> [WHAT YOU ARE ASKED TO DO]
Filter the lines below, copying only those with the string "scene".

> [AVAILABLE DATA]
■ ■ ■ ■

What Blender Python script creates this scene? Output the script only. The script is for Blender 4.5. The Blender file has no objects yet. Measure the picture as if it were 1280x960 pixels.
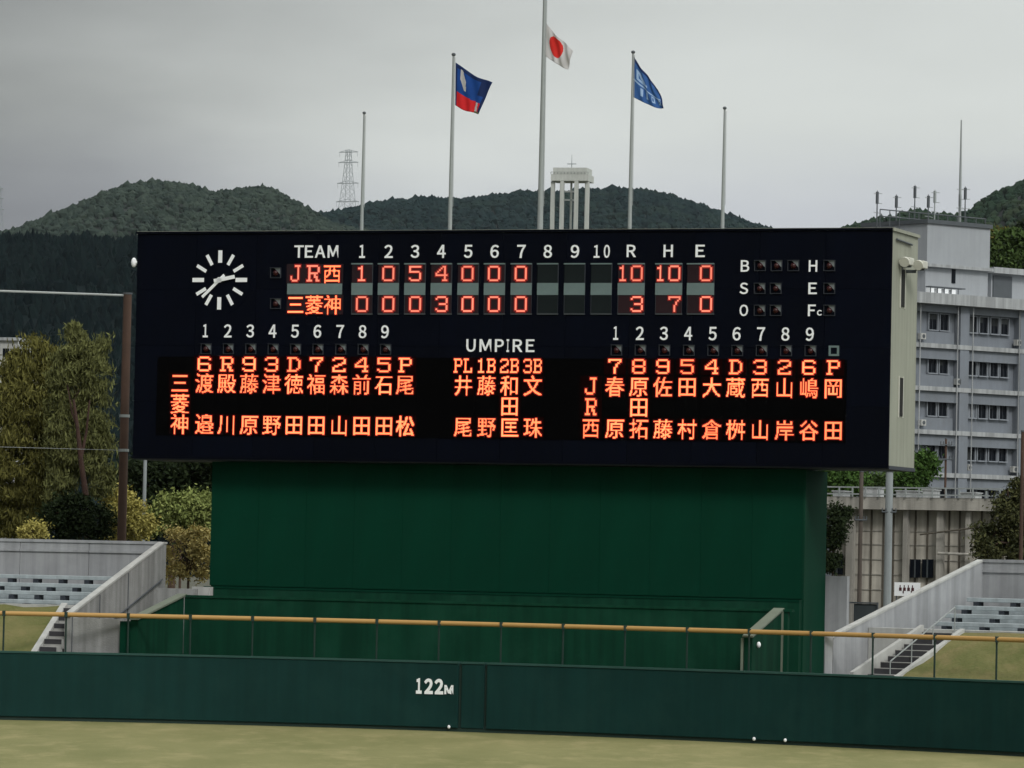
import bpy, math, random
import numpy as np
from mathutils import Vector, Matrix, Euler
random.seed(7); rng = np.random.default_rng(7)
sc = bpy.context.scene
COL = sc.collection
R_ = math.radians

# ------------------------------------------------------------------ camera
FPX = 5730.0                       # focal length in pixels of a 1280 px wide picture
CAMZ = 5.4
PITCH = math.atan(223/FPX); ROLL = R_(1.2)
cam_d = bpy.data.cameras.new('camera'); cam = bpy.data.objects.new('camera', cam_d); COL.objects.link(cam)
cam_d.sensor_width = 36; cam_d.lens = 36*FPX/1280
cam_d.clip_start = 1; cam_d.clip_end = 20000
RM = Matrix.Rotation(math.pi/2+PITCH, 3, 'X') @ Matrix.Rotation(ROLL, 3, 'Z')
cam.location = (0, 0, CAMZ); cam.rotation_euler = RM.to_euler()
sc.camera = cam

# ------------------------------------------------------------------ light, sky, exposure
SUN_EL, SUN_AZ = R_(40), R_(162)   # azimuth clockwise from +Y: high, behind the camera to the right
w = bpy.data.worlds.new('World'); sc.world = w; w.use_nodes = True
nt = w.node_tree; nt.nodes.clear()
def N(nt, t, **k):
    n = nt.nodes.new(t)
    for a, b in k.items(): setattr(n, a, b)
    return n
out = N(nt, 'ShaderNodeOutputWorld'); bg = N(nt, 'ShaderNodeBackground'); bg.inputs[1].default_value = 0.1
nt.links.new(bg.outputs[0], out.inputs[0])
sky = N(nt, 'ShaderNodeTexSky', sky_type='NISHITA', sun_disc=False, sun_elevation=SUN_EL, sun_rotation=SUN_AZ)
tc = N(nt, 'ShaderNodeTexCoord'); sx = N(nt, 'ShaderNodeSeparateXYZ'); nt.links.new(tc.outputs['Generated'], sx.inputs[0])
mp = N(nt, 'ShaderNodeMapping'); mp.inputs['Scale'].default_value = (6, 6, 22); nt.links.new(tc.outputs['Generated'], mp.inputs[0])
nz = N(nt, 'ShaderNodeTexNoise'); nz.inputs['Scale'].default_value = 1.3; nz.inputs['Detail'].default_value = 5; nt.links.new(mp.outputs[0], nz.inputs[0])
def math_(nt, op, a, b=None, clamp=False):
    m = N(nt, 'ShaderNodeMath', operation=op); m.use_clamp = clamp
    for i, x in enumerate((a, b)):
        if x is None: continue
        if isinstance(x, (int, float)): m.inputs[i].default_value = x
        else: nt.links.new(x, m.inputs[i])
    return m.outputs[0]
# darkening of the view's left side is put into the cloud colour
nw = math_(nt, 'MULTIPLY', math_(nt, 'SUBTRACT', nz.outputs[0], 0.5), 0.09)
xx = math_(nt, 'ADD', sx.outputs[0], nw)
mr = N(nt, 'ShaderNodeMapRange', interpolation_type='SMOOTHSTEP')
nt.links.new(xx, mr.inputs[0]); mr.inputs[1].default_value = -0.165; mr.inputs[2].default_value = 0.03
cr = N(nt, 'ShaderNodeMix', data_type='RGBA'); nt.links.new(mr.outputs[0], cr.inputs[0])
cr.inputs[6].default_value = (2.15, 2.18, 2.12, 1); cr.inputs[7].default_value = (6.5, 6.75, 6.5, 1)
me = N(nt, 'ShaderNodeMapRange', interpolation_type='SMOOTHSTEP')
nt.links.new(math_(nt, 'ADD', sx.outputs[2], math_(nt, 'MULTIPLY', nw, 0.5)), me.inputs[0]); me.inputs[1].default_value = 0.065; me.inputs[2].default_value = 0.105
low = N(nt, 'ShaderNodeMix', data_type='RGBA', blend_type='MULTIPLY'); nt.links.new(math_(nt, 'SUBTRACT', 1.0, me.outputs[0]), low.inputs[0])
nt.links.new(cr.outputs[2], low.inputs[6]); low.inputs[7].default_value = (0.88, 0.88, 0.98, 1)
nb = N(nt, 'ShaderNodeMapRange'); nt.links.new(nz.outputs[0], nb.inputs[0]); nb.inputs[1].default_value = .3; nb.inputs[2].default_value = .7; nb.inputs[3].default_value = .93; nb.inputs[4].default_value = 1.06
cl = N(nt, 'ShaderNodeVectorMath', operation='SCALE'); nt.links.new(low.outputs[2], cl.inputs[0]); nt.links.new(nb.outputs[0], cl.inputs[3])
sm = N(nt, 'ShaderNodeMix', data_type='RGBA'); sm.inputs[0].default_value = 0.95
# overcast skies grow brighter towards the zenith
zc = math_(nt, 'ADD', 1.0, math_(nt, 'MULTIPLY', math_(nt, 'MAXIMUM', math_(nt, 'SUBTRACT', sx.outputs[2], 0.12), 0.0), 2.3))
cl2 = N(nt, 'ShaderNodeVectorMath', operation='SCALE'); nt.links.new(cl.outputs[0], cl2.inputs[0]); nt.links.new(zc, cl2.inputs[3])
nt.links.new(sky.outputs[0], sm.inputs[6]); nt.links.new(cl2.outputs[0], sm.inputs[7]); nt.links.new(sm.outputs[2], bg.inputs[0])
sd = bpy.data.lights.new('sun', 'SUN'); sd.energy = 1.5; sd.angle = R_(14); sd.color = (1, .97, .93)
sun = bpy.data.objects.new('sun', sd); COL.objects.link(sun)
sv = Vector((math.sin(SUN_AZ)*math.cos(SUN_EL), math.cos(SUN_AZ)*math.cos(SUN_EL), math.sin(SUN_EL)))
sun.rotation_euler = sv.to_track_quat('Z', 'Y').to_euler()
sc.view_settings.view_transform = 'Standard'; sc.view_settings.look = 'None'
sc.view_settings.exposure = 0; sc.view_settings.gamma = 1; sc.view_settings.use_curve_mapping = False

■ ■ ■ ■

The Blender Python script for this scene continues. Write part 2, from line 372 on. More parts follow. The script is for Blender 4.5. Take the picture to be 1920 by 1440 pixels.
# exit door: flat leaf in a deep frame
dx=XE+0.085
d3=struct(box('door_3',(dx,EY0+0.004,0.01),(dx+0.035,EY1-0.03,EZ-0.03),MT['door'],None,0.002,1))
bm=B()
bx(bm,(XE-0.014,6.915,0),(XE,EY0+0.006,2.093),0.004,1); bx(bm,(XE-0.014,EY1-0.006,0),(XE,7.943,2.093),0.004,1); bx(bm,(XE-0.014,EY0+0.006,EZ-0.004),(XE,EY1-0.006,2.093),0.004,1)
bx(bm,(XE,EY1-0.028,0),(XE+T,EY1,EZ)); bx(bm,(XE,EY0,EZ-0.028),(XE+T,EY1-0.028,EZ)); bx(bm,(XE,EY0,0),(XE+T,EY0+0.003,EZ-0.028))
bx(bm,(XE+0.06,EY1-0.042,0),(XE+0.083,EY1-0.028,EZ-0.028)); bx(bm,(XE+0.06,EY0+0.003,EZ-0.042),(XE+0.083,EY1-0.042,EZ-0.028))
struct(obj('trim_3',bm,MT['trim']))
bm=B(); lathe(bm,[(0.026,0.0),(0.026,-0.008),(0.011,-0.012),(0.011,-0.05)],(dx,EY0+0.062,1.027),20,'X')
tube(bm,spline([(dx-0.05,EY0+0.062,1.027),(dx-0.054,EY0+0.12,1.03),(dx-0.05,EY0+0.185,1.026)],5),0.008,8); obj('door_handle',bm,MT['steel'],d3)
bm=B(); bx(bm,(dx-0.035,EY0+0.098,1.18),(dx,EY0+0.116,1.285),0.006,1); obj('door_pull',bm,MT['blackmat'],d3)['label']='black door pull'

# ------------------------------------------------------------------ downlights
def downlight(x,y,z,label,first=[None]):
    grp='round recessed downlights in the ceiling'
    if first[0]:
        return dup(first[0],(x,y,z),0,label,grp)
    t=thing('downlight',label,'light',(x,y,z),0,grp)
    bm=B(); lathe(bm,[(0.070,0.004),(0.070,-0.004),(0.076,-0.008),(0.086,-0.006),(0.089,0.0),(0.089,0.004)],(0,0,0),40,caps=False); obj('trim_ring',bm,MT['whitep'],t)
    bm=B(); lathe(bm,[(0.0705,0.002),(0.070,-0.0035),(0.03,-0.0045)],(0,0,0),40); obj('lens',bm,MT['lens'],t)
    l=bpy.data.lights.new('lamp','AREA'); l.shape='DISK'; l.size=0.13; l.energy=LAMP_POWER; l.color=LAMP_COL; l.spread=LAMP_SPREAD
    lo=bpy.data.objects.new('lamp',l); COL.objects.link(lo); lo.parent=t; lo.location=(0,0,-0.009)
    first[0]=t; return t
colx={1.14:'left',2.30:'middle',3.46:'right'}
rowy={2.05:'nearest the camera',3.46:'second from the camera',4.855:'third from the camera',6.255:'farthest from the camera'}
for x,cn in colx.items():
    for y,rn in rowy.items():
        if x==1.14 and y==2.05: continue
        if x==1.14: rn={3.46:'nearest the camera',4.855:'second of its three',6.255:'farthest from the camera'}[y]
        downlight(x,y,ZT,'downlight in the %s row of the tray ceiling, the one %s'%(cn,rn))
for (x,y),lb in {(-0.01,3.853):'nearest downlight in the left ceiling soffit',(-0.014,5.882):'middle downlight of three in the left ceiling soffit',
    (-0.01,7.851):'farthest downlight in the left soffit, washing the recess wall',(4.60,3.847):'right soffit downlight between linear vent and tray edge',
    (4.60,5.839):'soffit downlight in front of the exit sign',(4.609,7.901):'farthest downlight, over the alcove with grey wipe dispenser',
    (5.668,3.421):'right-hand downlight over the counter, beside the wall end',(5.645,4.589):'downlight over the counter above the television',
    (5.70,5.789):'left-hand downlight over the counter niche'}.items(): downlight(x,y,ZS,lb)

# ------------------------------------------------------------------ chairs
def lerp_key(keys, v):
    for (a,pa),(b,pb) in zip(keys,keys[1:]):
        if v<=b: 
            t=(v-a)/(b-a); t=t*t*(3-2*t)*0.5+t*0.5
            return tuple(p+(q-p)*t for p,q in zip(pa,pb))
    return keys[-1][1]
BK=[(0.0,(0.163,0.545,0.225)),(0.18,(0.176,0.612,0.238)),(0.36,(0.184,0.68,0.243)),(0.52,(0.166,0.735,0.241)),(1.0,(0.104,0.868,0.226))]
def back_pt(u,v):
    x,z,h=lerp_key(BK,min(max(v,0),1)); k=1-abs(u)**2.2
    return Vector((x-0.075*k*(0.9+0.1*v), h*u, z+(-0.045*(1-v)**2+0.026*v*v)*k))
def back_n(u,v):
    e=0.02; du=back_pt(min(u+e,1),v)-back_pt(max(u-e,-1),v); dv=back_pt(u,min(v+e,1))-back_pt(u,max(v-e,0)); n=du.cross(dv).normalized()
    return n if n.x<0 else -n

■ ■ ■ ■

> [SOLUTION FOR THIS PROBLEM]
What Blender Python script creates this scene? Output the script only. The script is for Blender 4.5. The Blender file has no objects yet. Measure the picture as if it were 1280x960 pixels.
sc = bpy.context.scene
The Blender Python script for this scene continues. Write part 2, from line 372 on. More parts follow. The script is for Blender 4.5. Take the picture to be 1920 by 1440 pixels.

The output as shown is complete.